§ **Source excerpt**:
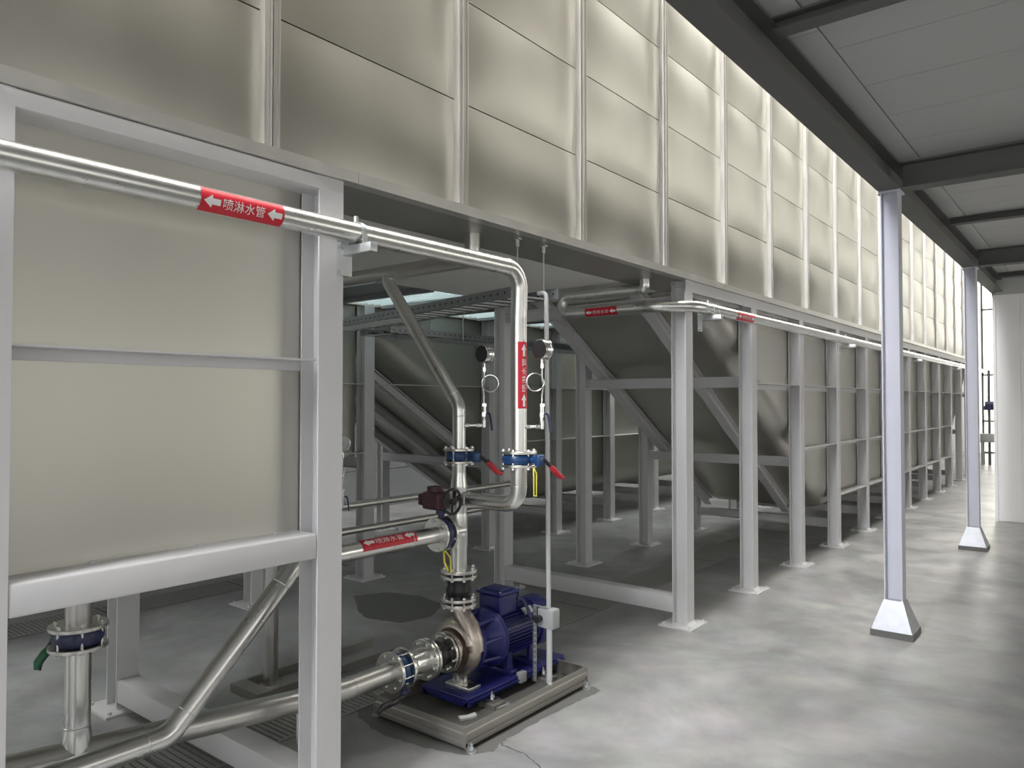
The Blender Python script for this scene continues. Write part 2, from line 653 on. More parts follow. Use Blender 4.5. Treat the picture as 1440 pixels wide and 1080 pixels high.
PW, PH = RD - 0.072, 0.552
panel_src = None
for i in range(-1, 18):
    for j in range(5):
        loc = (-2.625, RIB0 + RD * (i + 0.5), ZB + PH * (j + 0.5))
        if panel_src is None:
            bm = pillow_bm(PW, PH - 0.006)
            for v in bm.verts:
                v.co += V(loc)
            panel_src = obj('wall_panel', bm, 'tank', tank, loc, sharp=60)
        else:
            inst(panel_src, tank, loc)
rib_src = None
for i in range(-1, 19):
    y = RIB0 + RD * i
    loc = (-2.6, y, ZB)
    if rib_src is None:
        bm = B()
        for s in (-1, 1):
            y0, y1 = (y - 0.036, y - 0.002) if s < 0 else (y + 0.002, y + 0.036)
            box(bm, -2.63, -2.600, y0, y1, ZB, ZB + 5 * PH)
            ye = y0 if s < 0 else y1 - 0.004
            box(bm, -2.63, -2.588, ye, ye + 0.004, ZB, ZB + 5 * PH)
            yi = y1 - 0.004 if s < 0 else y0
            box(bm, -2.63, -2.585, yi, yi + 0.004, ZB, ZB + 5 * PH)
        rib_src = obj('rib', bm, 'rib', tank, loc)
    else:
        inst(rib_src, tank, loc)
bm = B()  # unseen bright pane, added to light faces turned to the camera
box(bm, -4.55, -2.66, -3.5, YEND, 2.76, ZB + 5 * PH)
box(bm, -2.66, -2.63, -3.5, RIB0 - RD, 2.76, ZB + 5 * PH)
obj('tank_body', bm, 'under', tank)
bm = B()  # unseen bright pane, added to light faces turned to the camera
segs = [-3.5, -0.6, 2.13, 4.35, 6.1, 8.3, 10.6, 13.0, 15.2, 17.6, 20.0, YEND]
for a, b_ in zip(segs, segs[1:]):
    box(bm, -2.63, -2.562, a + 0.0015, b_ - 0.0015, 2.702, 2.752)
obj('trim_strip', bm, 'rib', tank)
bm = B()  # unseen bright pane, added to light faces turned to the camera
yy = [-3.5, -0.8, 0.4, 1.6, 2.8, 4.0, 5.2, 6.4] + [7.6 + 1.2 * i for i in range(12)] + [YEND]
for a, b_ in zip(yy, yy[1:]):
    box(bm, -3.05, -2.63, a + 0.002, min(b_, YEND) - 0.002, 2.702, 2.758)
obj('floor_plate', bm, 'under', tank)
bm = B()  # unseen bright pane, added to light faces turned to the camera
for a, b_ in zip(yy, yy[1:]):
    for x0, x1 in ((-3.055, -3.70), (-3.705, -4.20), (-4.205, -4.55)):
        box(bm, x1, x0, a + 0.002, min(b_, YEND) - 0.002, 2.702, 2.758)
obj('floor_plate', bm, 'soffit', tank)


def zp(y):
    """underside of the hopper of the near tank row"""
    a = 2.10 - 0.605 * (y - 6.83)
    b_ = 2.10 - 0.605 * (20.6 - y)
    return max(0.44, a, b_)


def zp2(y):
    return max(0.44, 2.10 - 0.605 * (y - 5.3))


def hopper_bm(ys, zf, x0, x1, ztop=2.70, r=0.24):
    """trough swept along Y: vertical sides turning through a fillet into the bottom"""
    bm = B()
    rows = []
    for y in ys:
        z = min(zf(y), ztop - 0.02)
        rr = min(r, (ztop - z) * 0.8)
        pr = [(x0, ztop)]
        pr += [(x0, z + rr + (ztop - z - rr) * t) for t in (0.66, 0.33)]
        for k in range(9):
            a = pi / 2 * k / 8
            pr.append((x0 - rr + rr * cos(a), z + rr - rr * sin(a)))
        for t in (0.25, 0.5, 0.75):
            pr.append((x0 - rr + (x1 + rr - x0 + rr) * t, z))
        for k in range(9):
            a = pi / 2 * k / 8
            pr.append((x1 + rr - rr * sin(a), z + rr - rr * cos(a)))
        pr.append((x1, ztop))
        rows.append([bm.verts.new((x, y, zz)) for x, zz in pr])
    for a, b_ in zip(rows, rows[1:]):
        for i in range(len(a) - 1):
            bm.faces.new((a[i], a[i + 1], b_[i + 1], b_[i]))
    bm.faces.new(rows[0])
    bm.faces.new(rows[-1][::-1])
    return bm


ys = [5.88 + 0.12 * i for i in range(124)]
ys = [y for y in ys if y < 21.5]
obj('hopper', hopper_bm(ys, zp, -2.712, -4.335), 'hopper', tank)
bm = B()  # unseen bright pane, added to light faces turned to the camera
box(bm, -4.335, -2.712, -3.4, 1.95, 1.20, 2.70)
obj('end_chamber', bm, 'hopper', tank)

# ------------------------------------------------------------------ frames under the tank
XB = -4.4625          # centre of the back posts
XC = XF - 0.0625      # centre of the front posts


def base_plate_bm(x, y):
    bm = B()
    box(bm, x - 0.14, x + 0.14, y - 0.15, y + 0.15, 0, 0.014)
    for sx in (-1, 1):
        for sy in (-1, 1):
            cyl(bm, (x + sx * 0.11, y + sy * 0.12, 0.014), (x + sx * 0.11, y + sy * 0.12, 0.03), 0.012, n=6)
    # weld fillets
    prism(bm, [(0, 0), (0.02, 0), (0, 0.02)], (x + 0.0625, y - 0.06, 0.014), (1, 0, 0), (0, 0, 1), (0, 1, 0), 0.12)
    return bm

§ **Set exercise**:
Except for the pictures, copy the material above exactly.

§ **Correct output**:
The Blender Python script for this scene continues. Write part 2, from line 653 on. More parts follow. Use Blender 4.5. Treat the picture as 1440 pixels wide and 1080 pixels high.
PW, PH = RD - 0.072, 0.552
panel_src = None
for i in range(-1, 18):
    for j in range(5):
        loc = (-2.625, RIB0 + RD * (i + 0.5), ZB + PH * (j + 0.5))
        if panel_src is None:
            bm = pillow_bm(PW, PH - 0.006)
            for v in bm.verts:
                v.co += V(loc)
            panel_src = obj('wall_panel', bm, 'tank', tank, loc, sharp=60)
        else:
            inst(panel_src, tank, loc)
rib_src = None
for i in range(-1, 19):
    y = RIB0 + RD * i
    loc = (-2.6, y, ZB)
    if rib_src is None:
        bm = B()
        for s in (-1, 1):
            y0, y1 = (y - 0.036, y - 0.002) if s < 0 else (y + 0.002, y + 0.036)
            box(bm, -2.63, -2.600, y0, y1, ZB, ZB + 5 * PH)
            ye = y0 if s < 0 else y1 - 0.004
            box(bm, -2.63, -2.588, ye, ye + 0.004, ZB, ZB + 5 * PH)
            yi = y1 - 0.004 if s < 0 else y0
            box(bm, -2.63, -2.585, yi, yi + 0.004, ZB, ZB + 5 * PH)
        rib_src = obj('rib', bm, 'rib', tank, loc)
    else:
        inst(rib_src, tank, loc)
bm = B()  # unseen bright pane, added to light faces turned to the camera
box(bm, -4.55, -2.66, -3.5, YEND, 2.76, ZB + 5 * PH)
box(bm, -2.66, -2.63, -3.5, RIB0 - RD, 2.76, ZB + 5 * PH)
obj('tank_body', bm, 'under', tank)
bm = B()  # unseen bright pane, added to light faces turned to the camera
segs = [-3.5, -0.6, 2.13, 4.35, 6.1, 8.3, 10.6, 13.0, 15.2, 17.6, 20.0, YEND]
for a, b_ in zip(segs, segs[1:]):
    box(bm, -2.63, -2.562, a + 0.0015, b_ - 0.0015, 2.702, 2.752)
obj('trim_strip', bm, 'rib', tank)
bm = B()  # unseen bright pane, added to light faces turned to the camera
yy = [-3.5, -0.8, 0.4, 1.6, 2.8, 4.0, 5.2, 6.4] + [7.6 + 1.2 * i for i in range(12)] + [YEND]
for a, b_ in zip(yy, yy[1:]):
    box(bm, -3.05, -2.63, a + 0.002, min(b_, YEND) - 0.002, 2.702, 2.758)
obj('floor_plate', bm, 'under', tank)
bm = B()  # unseen bright pane, added to light faces turned to the camera
for a, b_ in zip(yy, yy[1:]):
    for x0, x1 in ((-3.055, -3.70), (-3.705, -4.20), (-4.205, -4.55)):
        box(bm, x1, x0, a + 0.002, min(b_, YEND) - 0.002, 2.702, 2.758)
obj('floor_plate', bm, 'soffit', tank)


def zp(y):
    """underside of the hopper of the near tank row"""
    a = 2.10 - 0.605 * (y - 6.83)
    b_ = 2.10 - 0.605 * (20.6 - y)
    return max(0.44, a, b_)


def zp2(y):
    return max(0.44, 2.10 - 0.605 * (y - 5.3))


def hopper_bm(ys, zf, x0, x1, ztop=2.70, r=0.24):
    """trough swept along Y: vertical sides turning through a fillet into the bottom"""
    bm = B()
    rows = []
    for y in ys:
        z = min(zf(y), ztop - 0.02)
        rr = min(r, (ztop - z) * 0.8)
        pr = [(x0, ztop)]
        pr += [(x0, z + rr + (ztop - z - rr) * t) for t in (0.66, 0.33)]
        for k in range(9):
            a = pi / 2 * k / 8
            pr.append((x0 - rr + rr * cos(a), z + rr - rr * sin(a)))
        for t in (0.25, 0.5, 0.75):
            pr.append((x0 - rr + (x1 + rr - x0 + rr) * t, z))
        for k in range(9):
            a = pi / 2 * k / 8
            pr.append((x1 + rr - rr * sin(a), z + rr - rr * cos(a)))
        pr.append((x1, ztop))
        rows.append([bm.verts.new((x, y, zz)) for x, zz in pr])
    for a, b_ in zip(rows, rows[1:]):
        for i in range(len(a) - 1):
            bm.faces.new((a[i], a[i + 1], b_[i + 1], b_[i]))
    bm.faces.new(rows[0])
    bm.faces.new(rows[-1][::-1])
    return bm


ys = [5.88 + 0.12 * i for i in range(124)]
ys = [y for y in ys if y < 21.5]
obj('hopper', hopper_bm(ys, zp, -2.712, -4.335), 'hopper', tank)
bm = B()  # unseen bright pane, added to light faces turned to the camera
box(bm, -4.335, -2.712, -3.4, 1.95, 1.20, 2.70)
obj('end_chamber', bm, 'hopper', tank)

# ------------------------------------------------------------------ frames under the tank
XB = -4.4625          # centre of the back posts
XC = XF - 0.0625      # centre of the front posts


def base_plate_bm(x, y):
    bm = B()
    box(bm, x - 0.14, x + 0.14, y - 0.15, y + 0.15, 0, 0.014)
    for sx in (-1, 1):
        for sy in (-1, 1):
            cyl(bm, (x + sx * 0.11, y + sy * 0.12, 0.014), (x + sx * 0.11, y + sy * 0.12, 0.03), 0.012, n=6)
    # weld fillets
    prism(bm, [(0, 0), (0.02, 0), (0, 0.02)], (x + 0.0625, y - 0.06, 0.014), (1, 0, 0), (0, 0, 1), (0, 1, 0), 0.12)
    return bm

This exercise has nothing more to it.